Ask the experts: Should my chicken be dustbathing?

Hens enjoying a dustbath

Hens enjoying a dustbath - Credit: Archant

Help, tips and advice by chicken keepers. This time: All about dustbathing

Q. I keep seeing references to chickens dustbathing, but what is this and should my chickens be doing it?

A. Anne Perdeaux says: Garden birds splash in water, but chickens use dusty soil to clean their skin and feathers. It also helps them control parasites, so dustbathing is vitally important to their health and well-being. Given the opportunity, chickens will make dustbaths by using their feet and beaks to dig out a patch of dry earth. They shuffle the loose soil through their feathers, relax, then shuffle a bit more – it’s obviously very enjoyable! Chickens kept in a run may not be able to create a dustbath so one should be provided.
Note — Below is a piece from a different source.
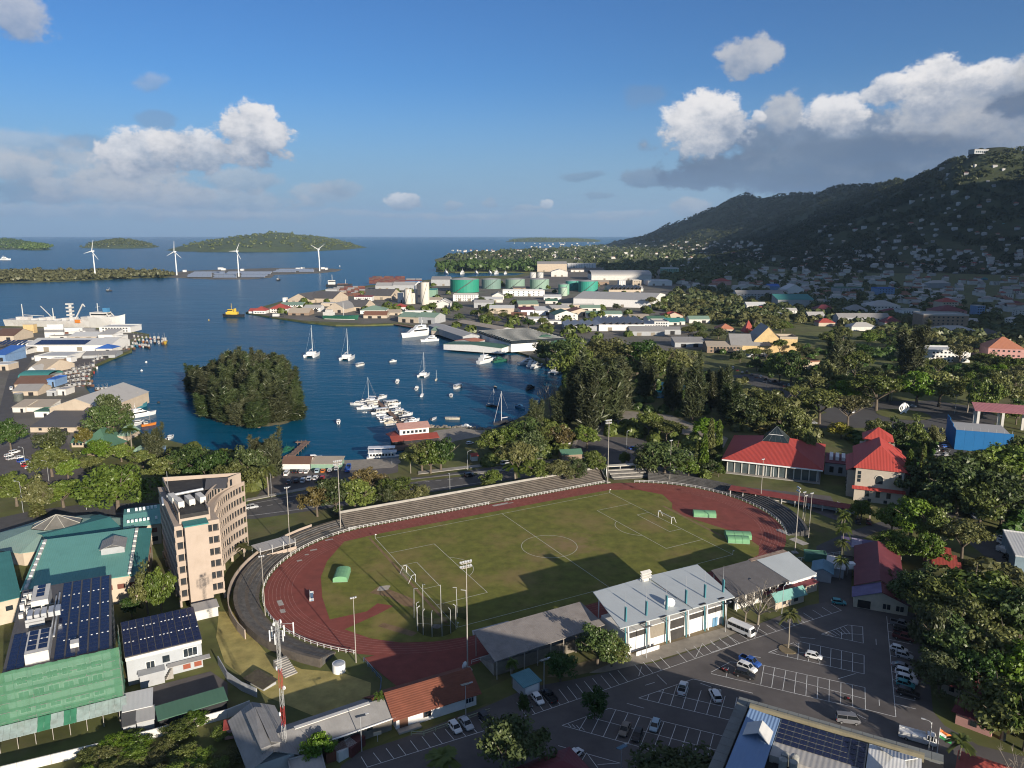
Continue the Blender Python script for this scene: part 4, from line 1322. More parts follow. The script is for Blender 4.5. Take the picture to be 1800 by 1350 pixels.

A shallow plastic storage box is ideal, and the lid keeps the contents dry overnight. Fill about two-thirds of it with fine, dry soil (mix in some wood ash to make it lighter if necessary). Alternatively, you can use soft ‘play’ sand, but not builders’ sharp sand as this can cause eye problems. Keep the dustbath clean of droppings and feather debris, topping it up occasionally with fresh soil or sand. You could also add diatomaceous earth to help with parasite control. Position the dustbath as far away from feeders and drinkers as possible, then stand back and watch your chickens have fun!